SUPPLIED MATERIAL ::
<<<<
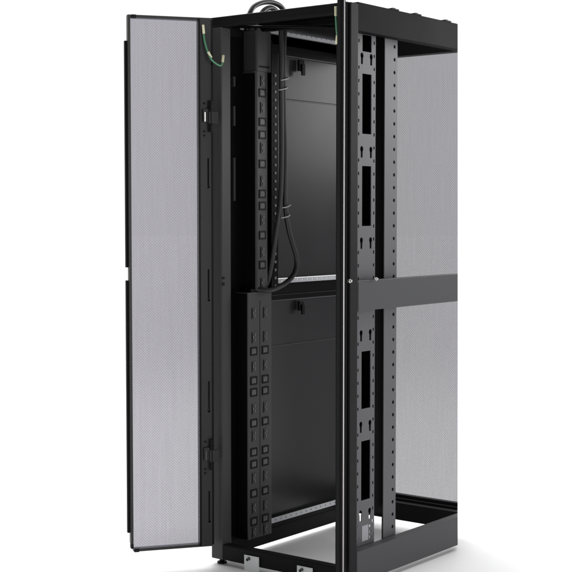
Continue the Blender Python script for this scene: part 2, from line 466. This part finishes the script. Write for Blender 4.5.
# ------------------------------------------------------------------ power cords
def cord(pts, owner):
    bm = bmesh.new(); tube(bm, [Vector(p) - owner.location for p in pts], .0092, 12, 6)
    return link('power_cord', bm, M['cord'], owner)
k1 = cord([(.072, .185, 1.856), (.090, .130, 1.871), (.112, .076, 1.884), (.125, .074, 1.905), (.125, .097, 1.935), (.125, .143, 1.955), (.125, .196, 1.963), (.125, .247, 1.955), (.125, .276, 1.930), (.125, .275, 1.900),
           (.125, .267, 1.822), (.125, .265, 1.699), (.125, .267, 1.593), (.125, .274, 1.452), (.125, .273, 1.31), (.125, .279, 1.232), (.125, .296, 1.167), (.125, .320, 1.113),
           (.125, .341, 1.066), (.125, .338, 1.029), (.125, .314, .998), (.122, .267, .972), (.116, .205, .956), (.100, .160, .958), (.080, .15, .966)],
          Lw)
bx = Lw.location
for i, (y, z) in enumerate(((.262, 1.702), (.256, 1.668), (.272, 1.253), (.268, 1.217))):
    bm = bmesh.new()
    tube(bm, [Vector((.128 + .017 * math.cos(t), y + .018 * math.sin(t), z + .006 * math.sin(t))) - bx for t in [math.radians(a) for a in range(-100, 170, 30)]], .0022, 6, 2)
    link('cable_tie', bm, M['tie'], k1)
cord([(.085, .195, 1.856), (.100, .150, 1.872), (.119, .118, 1.886), (.125, .127, 1.904), (.125, .155, 1.931), (.125, .194, 1.943), (.125, .227, 1.933), (.125, .246, 1.907), (.125, .252, 1.82), (.125, .250, 1.697), (.124, .254, 1.557),
      (.123, .256, 1.416), (.120, .252, 1.274), (.112, .238, 1.16), (.100, .230, 1.06), (.086, .222, .985), (.080, .205, .968)],
     U)

# ------------------------------------------------------------------ ground and light
bm = bmesh.new()
bmesh.ops.create_circle(bm, cap_ends=True, segments=96, radius=70)
g = link('ground', bm, paint('white_studio_paper', (.90, .90, .90), .6, .2, .01, 0, 40)); g['kind'] = 'structure'

CEIL, DIM = 2.3, .06
world = bpy.data.worlds.new('World'); scene.world = world; world.use_nodes = True
nt = world.node_tree; L = nt.links
bg = nt.nodes['Background']
tc = nt.nodes.new('ShaderNodeTexCoord')
# white paper sweep behind the rack and a white ceiling; the rest of the studio is dim
def ramp(vec, f0, f1):
    d = nt.nodes.new('ShaderNodeVectorMath'); d.operation = 'DOT_PRODUCT'; d.inputs[1].default_value = vec
    L.new(tc.outputs['Generated'], d.inputs[0])
    r = nt.nodes.new('ShaderNodeMapRange'); r.interpolation_type = 'SMOOTHSTEP'
    r.inputs['From Min'].default_value = f0; r.inputs['From Max'].default_value = f1
    L.new(d.outputs['Value'], r.inputs['Value']); return r.outputs['Result']
def mad(a, k, c):
    n = nt.nodes.new('ShaderNodeMath'); n.operation = 'MULTIPLY_ADD'; n.inputs[1].default_value = k
    L.new(a, n.inputs[0])
    if isinstance(c, float): n.inputs[2].default_value = c
    else: L.new(c, n.inputs[2])
    return n.outputs[0]
L.new(mad(ramp((-.68, .733, 0), .55, .80), 1.0, mad(ramp((-.36, .26, .896), .62, .85), CEIL, DIM)), bg.inputs['Strength'])
bg.inputs['Color'].default_value = (1, 1, 1, 1)

def area(name, loc, target, sx, sy, radiance, col=(1, 1, 1)):
    l = bpy.data.lights.new(name, 'AREA'); l.shape = 'RECTANGLE'; l.size = sx; l.size_y = sy
    l.energy = radiance * math.pi * sx * sy; l.color = col
    o = bpy.data.objects.new(name, l); COL.objects.link(o); o.location = loc
    o.rotation_euler = (Vector(target) - Vector(loc)).to_track_quat('-Z', 'Y').to_euler()
    return o
area('overhead_softbox', (-2.2, 1.6, 4.6), (.2, .3, 0), 2.6, 2.6, 4.0)
rs = area('rear_softbox', (1.36, 2.95, 2.15), (.1, .5, 1.55), .9, 1.3, 2.7)
rs.data.spread = math.radians(75)
area('front_right_softbox', (5.0, -.6, 1.5), (.3, .3, .9), 2.6, 2.4, 7.5)

# ------------------------------------------------------------------ camera
cam = bpy.data.cameras.new('camera'); co = bpy.data.objects.new('camera', cam); COL.objects.link(co); scene.camera = co
cam.sensor_width = 36; cam.lens = 36 * 1328.93 / 572; cam.clip_end = 100
yaw, pitch = -.6603932, .05419825
fw = Vector((math.sin(yaw) * math.cos(pitch), math.cos(yaw) * math.cos(pitch), -math.sin(pitch)))
co.location = CAM; co.rotation_euler = fw.to_track_quat('-Z', 'Y').to_euler()
scene.view_settings.view_transform = 'Standard'; scene.view_settings.look = 'None'
scene.view_settings.exposure = 0; scene.view_settings.gamma = 1
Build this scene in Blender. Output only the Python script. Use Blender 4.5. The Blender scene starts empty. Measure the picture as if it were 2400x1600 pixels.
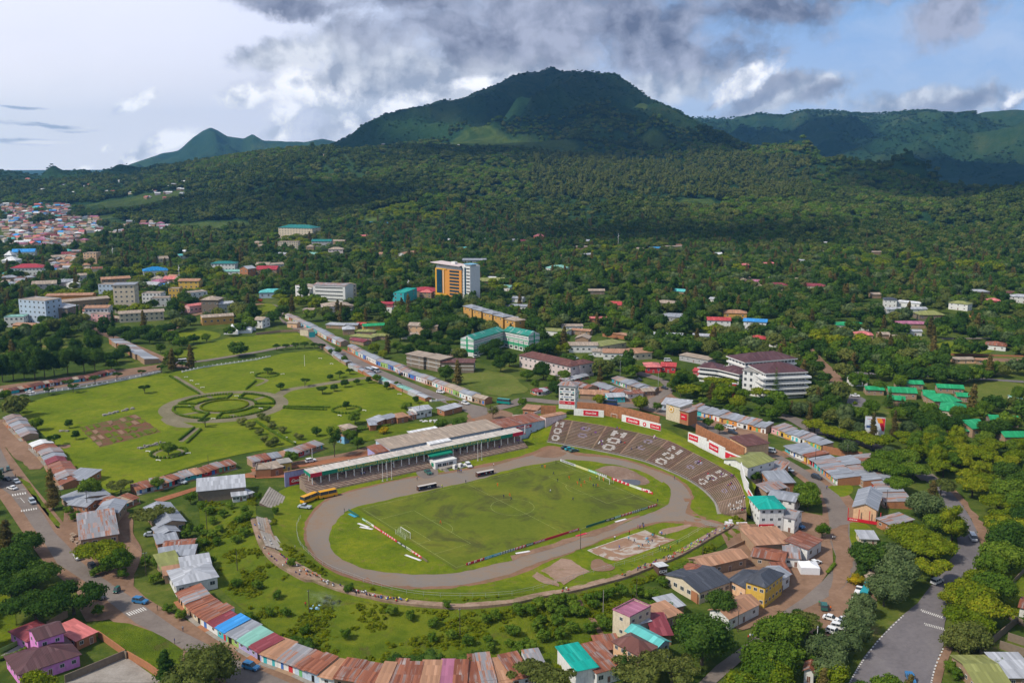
import bpy,bmesh,math,random
import numpy as np
from mathutils import Vector,Matrix
random.seed(7);rng=np.random.RandomState(11)
SC=bpy.context.scene
COL=SC.collection
F=2200.0;CH=143.0;PIT=math.atan2(425.0,F)
cd=bpy.data.cameras.new("camera");cam=bpy.data.objects.new("camera",cd);COL.objects.link(cam)
cam.location=(0,0,CH);cam.rotation_euler=(math.pi/2-PIT,0,0)
cd.sensor_width=36;cd.lens=36*F/2400;cd.clip_start=1;cd.clip_end=60000
SC.camera=cam
cy=SC.cycles;cy.max_bounces=4;cy.diffuse_bounces=2;cy.glossy_bounces=2;cy.transmission_bounces=2;cy.transparent_max_bounces=4;cy.volume_bounces=0
cy.use_adaptive_sampling=True;cy.adaptive_threshold=.015;cy.caustics_reflective=False;cy.caustics_refractive=False
SUN_EL=math.radians(48);SUN_AZ=math.radians(-118)
SC.view_settings.view_transform='Standard';SC.view_settings.look='None'
SC.view_settings.exposure=0.0;SC.view_settings.gamma=1
sd=bpy.data.lights.new("sun",'SUN');so=bpy.data.objects.new("sun",sd);COL.objects.link(so)
sd.energy=4.5;sd.angle=math.radians(5);sd.color=(1,.93,.8)
sv=Vector((math.sin(SUN_AZ)*math.cos(SUN_EL),math.cos(SUN_AZ)*math.cos(SUN_EL),math.sin(SUN_EL)))
so.rotation_euler=sv.to_track_quat('Z','Y').to_euler()
class NT:
 """tiny node-tree helper"""
 def __init__(s,nt):
  s.nt=nt;nt.nodes.clear()
 def n(s,t,**k):
  nd=s.nt.nodes.new(t)
  for a,v in k.items():
   if a.startswith('i_'):
    key=a[2:]
    key=int(key)if key.isdigit()else key
    s.put(nd.inputs[key],v)
   else:setattr(nd,a,v)
  return nd
 def put(s,inp,v):
  if isinstance(v,bpy.types.NodeSocket):s.nt.links.new(v,inp)
  elif isinstance(v,bpy.types.Node):s.nt.links.new(v.outputs[0],inp)
  else:
   if isinstance(v,(tuple,list))and len(v)==3 and inp.type=='RGBA':v=(*v,1)
   inp.default_value=v
 def math(s,op,a,b=0.0,c=0.0,clamp=False):
  nd=s.nt.nodes.new('ShaderNodeMath');nd.operation=op;nd.use_clamp=clamp
  s.put(nd.inputs[0],a);s.put(nd.inputs[1],b);s.put(nd.inputs[2],c)
  return nd.outputs[0]
 def mix(s,f,a,b,blend='MIX'):
  nd=s.nt.nodes.new('ShaderNodeMix');nd.data_type='RGBA';nd.blend_type=blend;nd.clamp_factor=True
  s.put(nd.inputs[0],f);s.put(nd.inputs[6],a);s.put(nd.inputs[7],b)
  return nd.outputs[2]
 def ramp(s,f,stops,interp='LINEAR'):
  nd=s.nt.nodes.new('ShaderNodeValToRGB');cr=nd.color_ramp;cr.interpolation=interp
  while len(cr.elements)>1:cr.elements.remove(cr.elements[0])
  for i,(p,c)in enumerate(stops):
   e=cr.elements[0]if i==0 else cr.elements.new(p)
   e.position=p
   if isinstance(c,(int,float)):c=(c,c,c)
   e.color=(*c,1)
  s.put(nd.inputs[0],f);return nd.outputs[0]
 def noise(s,vec,scale,detail=4,rough=.55,dist=0.0,out=0):
  nd=s.n('ShaderNodeTexNoise');s.put(nd.inputs['Vector'],vec)
  nd.inputs['Scale'].default_value=scale;nd.inputs['Detail'].default_value=detail
  nd.inputs['Roughness'].default_value=rough;nd.inputs['Distortion'].default_value=dist
  return nd.outputs[out]
 def vmul(s,vec,xyz):
  nd=s.n('ShaderNodeVectorMath',operation='MULTIPLY');s.put(nd.inputs[0],vec);nd.inputs[1].default_value=xyz
  return nd.outputs[0]
W=bpy.data.worlds.new("World");SC.world=W;W.use_nodes=True
W.cycles.sampling_method='MANUAL';W.cycles.sample_map_resolution=512
T=NT(W.node_tree)
sky=T.n('ShaderNodeTexSky',sky_type='NISHITA',sun_disc=False,sun_elevation=SUN_EL,sun_rotation=SUN_AZ,altitude=1700,air_density=1.0,dust_density=1.6,ozone_density=1.2)
tc=T.n('ShaderNodeTexCoord');dirv=tc.outputs['Generated']
sep=T.n('ShaderNodeSeparateXYZ');T.put(sep.inputs[0],dirv)
hy=T.math('MAXIMUM',sep.outputs[1],0.05)
az=T.math('DIVIDE',sep.outputs[0],hy)
el=T.math('DIVIDE',sep.outputs[2],hy)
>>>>
WORK TO DO ::
For this exercise, gather every line of the data that contains the word "Blender".

EXERCISE RESULT ::
Continue the Blender Python script for this scene: part 2, from line 466. This part finishes the script. Write for Blender 4.5.
Build this scene in Blender. Output only the Python script. Use Blender 4.5. The Blender scene starts empty. Measure the picture as if it were 2400x1600 pixels.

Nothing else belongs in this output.